The next day, I meet with Gordon in his Washington, D.C., hotel room after he wakes up, at around 3 p.m. There's a beautiful, raven haired girl lying in his bed; he introduces us, and we shake hands. Before we talk, Gordon plays me a demo he's really excited about: It's by the Wonder Girls, an L.A. supergroup that includes himself, Ashley Hamilton, Stone Temple Pilots' Scott Weiland, the Cult's Ian Astbury and Sugar Ray's Mark McGrath. The song is called "Drop that Bbay," and it's insanely catchy. Gordon says no label wants to sign them because of the nightmare of untangling their individual contracts and fear of drug abuse.
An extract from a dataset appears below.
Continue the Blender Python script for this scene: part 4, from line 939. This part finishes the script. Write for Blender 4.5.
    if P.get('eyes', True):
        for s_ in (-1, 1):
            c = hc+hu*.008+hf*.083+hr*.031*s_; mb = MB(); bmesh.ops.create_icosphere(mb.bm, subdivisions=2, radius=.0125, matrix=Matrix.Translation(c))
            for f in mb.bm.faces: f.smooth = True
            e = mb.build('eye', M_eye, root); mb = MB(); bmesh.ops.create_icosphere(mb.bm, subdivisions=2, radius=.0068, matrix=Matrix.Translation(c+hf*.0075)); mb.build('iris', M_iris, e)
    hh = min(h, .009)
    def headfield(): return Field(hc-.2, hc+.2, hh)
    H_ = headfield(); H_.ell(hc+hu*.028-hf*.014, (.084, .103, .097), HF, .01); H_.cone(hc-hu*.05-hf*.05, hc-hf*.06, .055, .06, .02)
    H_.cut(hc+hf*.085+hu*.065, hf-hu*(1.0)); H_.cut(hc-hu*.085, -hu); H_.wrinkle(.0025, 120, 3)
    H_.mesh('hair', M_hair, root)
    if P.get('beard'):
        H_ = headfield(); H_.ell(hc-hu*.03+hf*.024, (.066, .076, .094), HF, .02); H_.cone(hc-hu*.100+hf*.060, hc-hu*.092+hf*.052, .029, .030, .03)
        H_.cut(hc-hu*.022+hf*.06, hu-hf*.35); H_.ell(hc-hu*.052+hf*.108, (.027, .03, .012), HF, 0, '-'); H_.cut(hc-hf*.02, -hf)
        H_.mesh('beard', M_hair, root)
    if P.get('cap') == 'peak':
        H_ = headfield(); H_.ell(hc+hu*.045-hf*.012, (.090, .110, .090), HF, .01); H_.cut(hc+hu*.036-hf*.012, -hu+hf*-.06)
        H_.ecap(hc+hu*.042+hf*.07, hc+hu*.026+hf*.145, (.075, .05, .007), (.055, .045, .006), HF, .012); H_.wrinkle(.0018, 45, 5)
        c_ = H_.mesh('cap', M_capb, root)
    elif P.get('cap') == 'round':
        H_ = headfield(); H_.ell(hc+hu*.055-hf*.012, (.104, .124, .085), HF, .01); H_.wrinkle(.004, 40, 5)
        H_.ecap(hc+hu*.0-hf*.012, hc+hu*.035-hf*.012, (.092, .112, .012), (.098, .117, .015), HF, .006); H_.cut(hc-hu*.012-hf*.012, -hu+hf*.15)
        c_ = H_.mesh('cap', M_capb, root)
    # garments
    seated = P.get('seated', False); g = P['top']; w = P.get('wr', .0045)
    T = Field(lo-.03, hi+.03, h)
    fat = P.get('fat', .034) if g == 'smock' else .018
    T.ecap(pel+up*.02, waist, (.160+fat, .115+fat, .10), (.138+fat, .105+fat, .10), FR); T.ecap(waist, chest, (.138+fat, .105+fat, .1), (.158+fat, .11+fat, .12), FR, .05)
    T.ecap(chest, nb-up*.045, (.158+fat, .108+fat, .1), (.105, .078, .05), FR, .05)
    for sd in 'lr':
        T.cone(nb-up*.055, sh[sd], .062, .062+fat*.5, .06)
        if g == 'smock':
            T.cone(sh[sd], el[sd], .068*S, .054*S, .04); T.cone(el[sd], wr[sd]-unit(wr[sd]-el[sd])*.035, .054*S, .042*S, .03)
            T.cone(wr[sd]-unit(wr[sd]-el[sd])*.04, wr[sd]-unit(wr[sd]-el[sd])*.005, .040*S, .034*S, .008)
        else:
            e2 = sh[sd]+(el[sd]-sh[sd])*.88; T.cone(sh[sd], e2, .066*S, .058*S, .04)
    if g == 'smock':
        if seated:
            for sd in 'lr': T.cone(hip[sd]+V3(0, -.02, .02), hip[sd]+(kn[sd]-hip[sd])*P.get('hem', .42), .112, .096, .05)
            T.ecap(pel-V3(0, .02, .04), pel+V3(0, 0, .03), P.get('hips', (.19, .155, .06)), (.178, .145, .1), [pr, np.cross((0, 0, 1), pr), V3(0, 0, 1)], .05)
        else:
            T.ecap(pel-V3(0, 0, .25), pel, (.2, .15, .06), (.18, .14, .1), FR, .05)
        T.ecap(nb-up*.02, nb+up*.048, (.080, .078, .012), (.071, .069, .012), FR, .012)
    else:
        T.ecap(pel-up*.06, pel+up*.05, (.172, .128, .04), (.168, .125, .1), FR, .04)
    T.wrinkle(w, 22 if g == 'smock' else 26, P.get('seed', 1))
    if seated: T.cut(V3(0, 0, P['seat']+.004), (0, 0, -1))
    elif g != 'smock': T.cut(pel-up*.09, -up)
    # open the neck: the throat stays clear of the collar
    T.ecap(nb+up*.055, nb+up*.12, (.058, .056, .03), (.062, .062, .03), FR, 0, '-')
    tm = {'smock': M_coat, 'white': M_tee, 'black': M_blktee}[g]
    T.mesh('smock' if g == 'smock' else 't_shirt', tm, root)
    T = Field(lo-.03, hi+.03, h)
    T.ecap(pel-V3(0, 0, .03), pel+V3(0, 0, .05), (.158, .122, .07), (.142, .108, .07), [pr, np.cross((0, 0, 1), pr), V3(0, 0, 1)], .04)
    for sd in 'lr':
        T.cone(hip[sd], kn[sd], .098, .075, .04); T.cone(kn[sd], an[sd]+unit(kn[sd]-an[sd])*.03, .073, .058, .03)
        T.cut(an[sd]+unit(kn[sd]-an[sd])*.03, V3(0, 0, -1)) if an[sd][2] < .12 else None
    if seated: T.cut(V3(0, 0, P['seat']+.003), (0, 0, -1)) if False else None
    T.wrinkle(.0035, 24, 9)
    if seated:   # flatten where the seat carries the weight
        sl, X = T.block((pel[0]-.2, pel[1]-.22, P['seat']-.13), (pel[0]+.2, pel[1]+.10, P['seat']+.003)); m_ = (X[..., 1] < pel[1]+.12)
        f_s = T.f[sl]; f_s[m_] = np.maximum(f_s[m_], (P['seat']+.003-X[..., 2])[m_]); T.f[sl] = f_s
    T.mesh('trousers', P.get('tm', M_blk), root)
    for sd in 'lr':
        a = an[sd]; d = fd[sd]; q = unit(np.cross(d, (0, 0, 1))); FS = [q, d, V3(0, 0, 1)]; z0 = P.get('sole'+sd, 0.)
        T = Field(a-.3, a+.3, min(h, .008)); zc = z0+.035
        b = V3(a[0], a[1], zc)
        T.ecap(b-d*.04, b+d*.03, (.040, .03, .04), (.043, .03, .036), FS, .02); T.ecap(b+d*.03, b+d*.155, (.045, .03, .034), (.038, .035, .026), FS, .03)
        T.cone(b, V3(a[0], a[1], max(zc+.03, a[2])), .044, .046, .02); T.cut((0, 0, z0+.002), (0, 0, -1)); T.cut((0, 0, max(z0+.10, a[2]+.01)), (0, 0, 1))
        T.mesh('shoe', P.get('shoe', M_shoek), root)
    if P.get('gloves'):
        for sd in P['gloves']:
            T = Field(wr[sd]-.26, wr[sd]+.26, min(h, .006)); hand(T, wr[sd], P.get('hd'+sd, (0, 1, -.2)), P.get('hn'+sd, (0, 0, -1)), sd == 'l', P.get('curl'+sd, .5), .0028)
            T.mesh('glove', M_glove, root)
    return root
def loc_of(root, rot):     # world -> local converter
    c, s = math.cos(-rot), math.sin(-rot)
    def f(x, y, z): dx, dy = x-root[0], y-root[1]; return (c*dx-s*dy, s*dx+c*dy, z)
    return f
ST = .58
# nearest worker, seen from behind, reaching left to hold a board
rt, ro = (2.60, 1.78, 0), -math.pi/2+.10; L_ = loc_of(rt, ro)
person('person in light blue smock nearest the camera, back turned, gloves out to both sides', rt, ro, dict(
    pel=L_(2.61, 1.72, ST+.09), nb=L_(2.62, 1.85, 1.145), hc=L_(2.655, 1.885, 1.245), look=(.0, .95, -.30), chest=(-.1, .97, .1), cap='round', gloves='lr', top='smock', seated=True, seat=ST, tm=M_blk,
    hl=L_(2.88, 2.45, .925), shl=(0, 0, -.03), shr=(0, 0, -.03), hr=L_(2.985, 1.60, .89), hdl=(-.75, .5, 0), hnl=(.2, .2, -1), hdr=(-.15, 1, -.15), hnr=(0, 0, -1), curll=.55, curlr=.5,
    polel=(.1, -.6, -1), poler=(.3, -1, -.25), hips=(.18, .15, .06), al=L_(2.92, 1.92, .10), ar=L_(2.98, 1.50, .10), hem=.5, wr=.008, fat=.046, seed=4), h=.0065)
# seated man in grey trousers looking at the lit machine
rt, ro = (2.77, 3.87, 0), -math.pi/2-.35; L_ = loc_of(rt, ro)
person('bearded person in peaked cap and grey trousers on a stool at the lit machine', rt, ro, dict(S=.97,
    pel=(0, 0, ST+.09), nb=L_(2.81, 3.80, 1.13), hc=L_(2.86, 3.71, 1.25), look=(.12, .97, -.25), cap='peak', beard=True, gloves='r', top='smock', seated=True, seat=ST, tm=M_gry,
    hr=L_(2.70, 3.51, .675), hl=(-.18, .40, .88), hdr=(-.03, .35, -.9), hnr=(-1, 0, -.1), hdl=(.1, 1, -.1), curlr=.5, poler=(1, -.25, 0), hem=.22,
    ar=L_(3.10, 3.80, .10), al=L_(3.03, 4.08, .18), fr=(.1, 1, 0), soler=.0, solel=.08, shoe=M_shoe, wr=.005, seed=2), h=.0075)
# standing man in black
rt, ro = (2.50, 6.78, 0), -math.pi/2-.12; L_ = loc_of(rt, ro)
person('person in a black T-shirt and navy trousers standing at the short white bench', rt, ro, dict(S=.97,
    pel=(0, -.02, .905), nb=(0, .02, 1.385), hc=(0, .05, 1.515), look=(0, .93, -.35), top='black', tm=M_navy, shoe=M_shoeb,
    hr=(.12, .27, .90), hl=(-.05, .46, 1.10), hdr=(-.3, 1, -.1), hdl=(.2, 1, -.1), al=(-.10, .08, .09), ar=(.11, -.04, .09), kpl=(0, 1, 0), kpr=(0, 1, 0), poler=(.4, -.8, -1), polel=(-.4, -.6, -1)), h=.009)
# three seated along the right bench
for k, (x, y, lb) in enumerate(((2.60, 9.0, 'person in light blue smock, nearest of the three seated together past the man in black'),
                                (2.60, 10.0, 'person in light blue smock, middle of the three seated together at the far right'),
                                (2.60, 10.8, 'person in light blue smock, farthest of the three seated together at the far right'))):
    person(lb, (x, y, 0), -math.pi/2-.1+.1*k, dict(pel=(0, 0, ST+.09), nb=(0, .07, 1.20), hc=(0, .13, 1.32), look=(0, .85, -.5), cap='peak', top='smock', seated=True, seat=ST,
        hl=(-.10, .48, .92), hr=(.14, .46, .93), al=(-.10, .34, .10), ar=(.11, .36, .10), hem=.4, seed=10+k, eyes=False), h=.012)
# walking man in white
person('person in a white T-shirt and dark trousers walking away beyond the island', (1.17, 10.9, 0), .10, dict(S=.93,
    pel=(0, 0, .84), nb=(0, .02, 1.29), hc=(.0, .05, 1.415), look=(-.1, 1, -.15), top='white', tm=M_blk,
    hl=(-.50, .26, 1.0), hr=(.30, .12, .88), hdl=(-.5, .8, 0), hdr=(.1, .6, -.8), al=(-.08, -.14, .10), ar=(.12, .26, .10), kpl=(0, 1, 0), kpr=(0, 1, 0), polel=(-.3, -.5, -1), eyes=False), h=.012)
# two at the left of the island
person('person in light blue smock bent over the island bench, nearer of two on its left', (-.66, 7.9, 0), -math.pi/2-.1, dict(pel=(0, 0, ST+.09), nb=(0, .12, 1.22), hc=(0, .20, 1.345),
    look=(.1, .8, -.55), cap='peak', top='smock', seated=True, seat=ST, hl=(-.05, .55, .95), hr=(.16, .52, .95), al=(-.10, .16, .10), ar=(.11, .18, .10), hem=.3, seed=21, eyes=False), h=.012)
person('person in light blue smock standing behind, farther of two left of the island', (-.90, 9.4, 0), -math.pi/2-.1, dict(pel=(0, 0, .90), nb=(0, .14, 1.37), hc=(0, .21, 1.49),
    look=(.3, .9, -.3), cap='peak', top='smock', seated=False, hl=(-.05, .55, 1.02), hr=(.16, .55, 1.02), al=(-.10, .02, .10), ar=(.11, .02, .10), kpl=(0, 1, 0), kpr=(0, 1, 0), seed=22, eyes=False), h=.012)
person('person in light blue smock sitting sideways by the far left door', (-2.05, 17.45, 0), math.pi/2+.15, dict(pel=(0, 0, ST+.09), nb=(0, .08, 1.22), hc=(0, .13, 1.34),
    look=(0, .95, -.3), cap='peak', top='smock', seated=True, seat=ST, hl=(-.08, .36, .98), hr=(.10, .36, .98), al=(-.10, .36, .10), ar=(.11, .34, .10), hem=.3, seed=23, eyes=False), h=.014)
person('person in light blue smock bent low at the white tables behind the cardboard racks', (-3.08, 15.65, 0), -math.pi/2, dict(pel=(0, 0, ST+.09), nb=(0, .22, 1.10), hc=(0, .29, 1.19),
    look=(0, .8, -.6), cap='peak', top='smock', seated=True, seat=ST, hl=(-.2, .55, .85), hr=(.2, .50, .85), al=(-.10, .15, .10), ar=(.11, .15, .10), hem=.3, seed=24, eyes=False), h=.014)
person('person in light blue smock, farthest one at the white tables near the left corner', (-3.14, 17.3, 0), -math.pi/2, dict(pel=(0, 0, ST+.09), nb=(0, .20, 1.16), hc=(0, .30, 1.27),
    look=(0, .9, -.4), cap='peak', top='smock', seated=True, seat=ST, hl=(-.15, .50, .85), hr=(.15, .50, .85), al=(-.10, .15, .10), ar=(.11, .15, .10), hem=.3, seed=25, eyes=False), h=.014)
Gordon won't discuss his age, but he's apologetic about his retience, saying he wants to keep some sense of mystery around the band.. I ask him to tell me something about himself that would surprise people, and he sits up straight, which makes him look as tall and stovepipe-thin as Ichabod Crane. "I've done so much silly shit, I don't think people will be surprised by anything I do, you know?" he says. "If I shot a 50 foot flame out of my ass, it would make no difference to anyone."

Candyass' mordant lyrics range from "You can't escape what makes you tragic" to "Here to save the freaks again." But when I ask Gordon which lyric means more to him now than when he wrote it, he breaks into a wide grin and quotes a line from "Dizzy": 'Dum-dum-Dizzy-dizzy-dum-dum.' That means more to me now than anything. Because I wrote the songs for people to put their own imagination to work."

What does he like to think his fans are doing while they're listening to the record?

"Running away from home, probably," he says. "There was this distant feeling I always had when I was making my record, about not being in such a good state of mind to have fun. So I think the record's about running away. I could see kids all over America listening to that on their way out of nowheresville."